Given exercise:
Repeat, exactly and in full, the lines of the listing below, but without any pictures.

Given information:
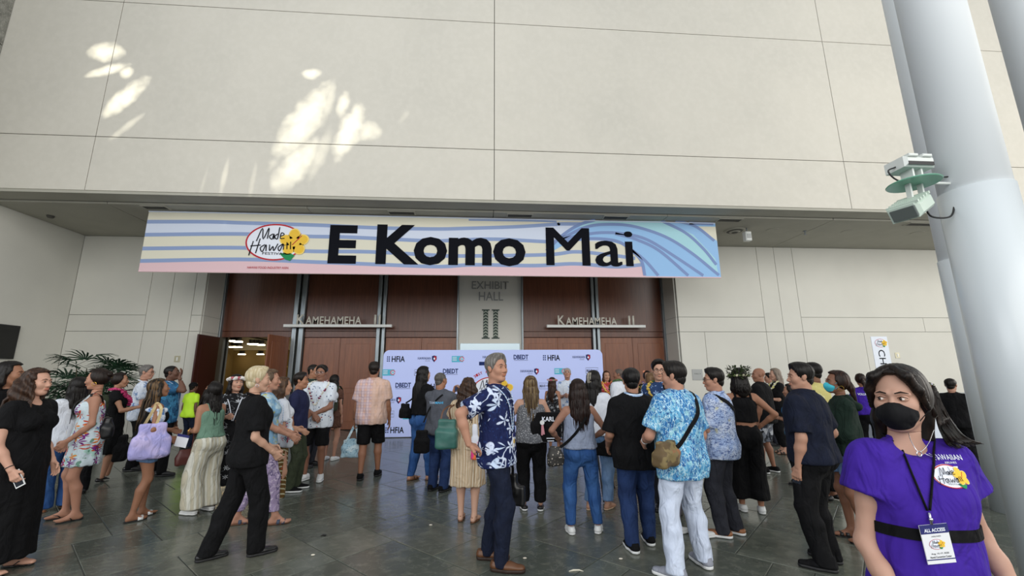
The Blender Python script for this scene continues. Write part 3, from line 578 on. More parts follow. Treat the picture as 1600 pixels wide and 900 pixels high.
# ------------------------------------------------------------------ columns with floodlights
white_m = mat('column_paint', 'DDE2E5', .5, [('noise', .9, .4, .7, 'D3D9DC', dict(amt=.4))], spec=.4); sleeve_m = mat('column_sleeve', 'CFD6DA', .3, spec=.5)
CP = []
for (dist, brg, r, zseam, w_) in ((5.0, 53.8, .217, 3.05, 'front'), (8.0, 52.0, .225, 3.05, 'rear'), (6.1, 59.6, .225, 3.05, 'third')):
    x, y = dist * math.sin(math.radians(brg)), dist * math.cos(math.radians(brg)); CP.append((x, y))
    c_ = empty('column', (x, y, 0), kind='structure'); c_.name = 'column'
    MB().lathe([(r, 0), (r, 15)], n=64).obj('shaft', white_m, c_, smooth=False).data.polygons.foreach_set('use_smooth', [True] * 64 + [False] * 2)
    MB().lathe([(r + .012, 0), (r + .012, zseam), (r, zseam + .004)], n=64).obj('sleeve', sleeve_m, c_).data.polygons.foreach_set('use_smooth', [True] * 64 + [False] * 66)
gg = mat('green_glass', '8FCFB4', .15, trans=.35); fx = mat('fixture_white', 'D5DAD6', .4); wire = mat('cable_black', '111214', .5)
def floodlight(loc, rz, label, tilt=.5):
    e = empty('floodlight_pair', loc, rz, label=label, cat='floodlight')
    MB().lathe([(.17, -.006), (.175, 0), (.17, .006)], n=32).obj('glass_disc', gg, e)
    MB().tube([(0, 0, .01), (.33, 0, .01)], .012).obj('support_arm', fx, e)
    MB().box(-.045, -.03, -.05, .05, 0, .16).box(.03, .045, -.05, .05, 0, .16).obj('yoke', fx, e)
    b = MB().box(-.13, .13, -.09, .09, .11, .2, .02).box(-.1, -.02, -.1, .1, .19, .215, .005).box(.02, .1, -.1, .1, .19, .215, .005).obj('upper_lamp', fx, e); MB().box(-.11, .11, -.092, -.088, .12, .15).obj('cable_box', wire, e)
    MB().box(-.06, -.045, -.02, .02, -.2, 0).box(.045, .06, -.02, .02, -.2, 0).obj('yoke', fx, e)
    lo = MB().box(-.13, .13, -.1, .1, -.06, .06, .025); [lo.box(-.12 + q * .05, -.1 + q * .05, -.105, .105, .055, .075) for q in range(5)]; l_ = lo.obj('lower_lamp', mat('fixture_mint', 'C9D8CC', .4), e, loc=(-.06, 0, -.21), rot=(0, -tilt, .3))
    MB().box(-.15, -.125, -.08, .08, -.045, .045, .005).obj('lens', mat('lens_grey', '5F6664', .1), l_)
    MB().tube([tuple(p) for p in catmull([(.05, 0, -.18), (.12, .02, -.27), (.25, 0, -.28), (.31, 0, -.2), (.33, 0, -.08)], 6)], .007).obj('cable', wire, e)
    MB().tube([tuple(p) for p in catmull([(-.13, 0, .14), (-.2, 0, .1), (-.12, 0, .02), (.1, .03, .06), (.32, 0, .07)], 6)], .006).obj('cable', wire, e)
    return e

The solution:
The Blender Python script for this scene continues. Write part 3, from line 578 on. More parts follow. Treat the picture as 1600 pixels wide and 900 pixels high.
# ------------------------------------------------------------------ columns with floodlights
white_m = mat('column_paint', 'DDE2E5', .5, [('noise', .9, .4, .7, 'D3D9DC', dict(amt=.4))], spec=.4); sleeve_m = mat('column_sleeve', 'CFD6DA', .3, spec=.5)
CP = []
for (dist, brg, r, zseam, w_) in ((5.0, 53.8, .217, 3.05, 'front'), (8.0, 52.0, .225, 3.05, 'rear'), (6.1, 59.6, .225, 3.05, 'third')):
    x, y = dist * math.sin(math.radians(brg)), dist * math.cos(math.radians(brg)); CP.append((x, y))
    c_ = empty('column', (x, y, 0), kind='structure'); c_.name = 'column'
    MB().lathe([(r, 0), (r, 15)], n=64).obj('shaft', white_m, c_, smooth=False).data.polygons.foreach_set('use_smooth', [True] * 64 + [False] * 2)
    MB().lathe([(r + .012, 0), (r + .012, zseam), (r, zseam + .004)], n=64).obj('sleeve', sleeve_m, c_).data.polygons.foreach_set('use_smooth', [True] * 64 + [False] * 66)
gg = mat('green_glass', '8FCFB4', .15, trans=.35); fx = mat('fixture_white', 'D5DAD6', .4); wire = mat('cable_black', '111214', .5)
def floodlight(loc, rz, label, tilt=.5):
    e = empty('floodlight_pair', loc, rz, label=label, cat='floodlight')
    MB().lathe([(.17, -.006), (.175, 0), (.17, .006)], n=32).obj('glass_disc', gg, e)
    MB().tube([(0, 0, .01), (.33, 0, .01)], .012).obj('support_arm', fx, e)
    MB().box(-.045, -.03, -.05, .05, 0, .16).box(.03, .045, -.05, .05, 0, .16).obj('yoke', fx, e)
    b = MB().box(-.13, .13, -.09, .09, .11, .2, .02).box(-.1, -.02, -.1, .1, .19, .215, .005).box(.02, .1, -.1, .1, .19, .215, .005).obj('upper_lamp', fx, e); MB().box(-.11, .11, -.092, -.088, .12, .15).obj('cable_box', wire, e)
    MB().box(-.06, -.045, -.02, .02, -.2, 0).box(.045, .06, -.02, .02, -.2, 0).obj('yoke', fx, e)
    lo = MB().box(-.13, .13, -.1, .1, -.06, .06, .025); [lo.box(-.12 + q * .05, -.1 + q * .05, -.105, .105, .055, .075) for q in range(5)]; l_ = lo.obj('lower_lamp', mat('fixture_mint', 'C9D8CC', .4), e, loc=(-.06, 0, -.21), rot=(0, -tilt, .3))
    MB().box(-.15, -.125, -.08, .08, -.045, .045, .005).obj('lens', mat('lens_grey', '5F6664', .1), l_)
    MB().tube([tuple(p) for p in catmull([(.05, 0, -.18), (.12, .02, -.27), (.25, 0, -.28), (.31, 0, -.2), (.33, 0, -.08)], 6)], .007).obj('cable', wire, e)
    MB().tube([tuple(p) for p in catmull([(-.13, 0, .14), (-.2, 0, .1), (-.12, 0, .02), (.1, .03, .06), (.32, 0, .07)], 6)], .006).obj('cable', wire, e)
    return e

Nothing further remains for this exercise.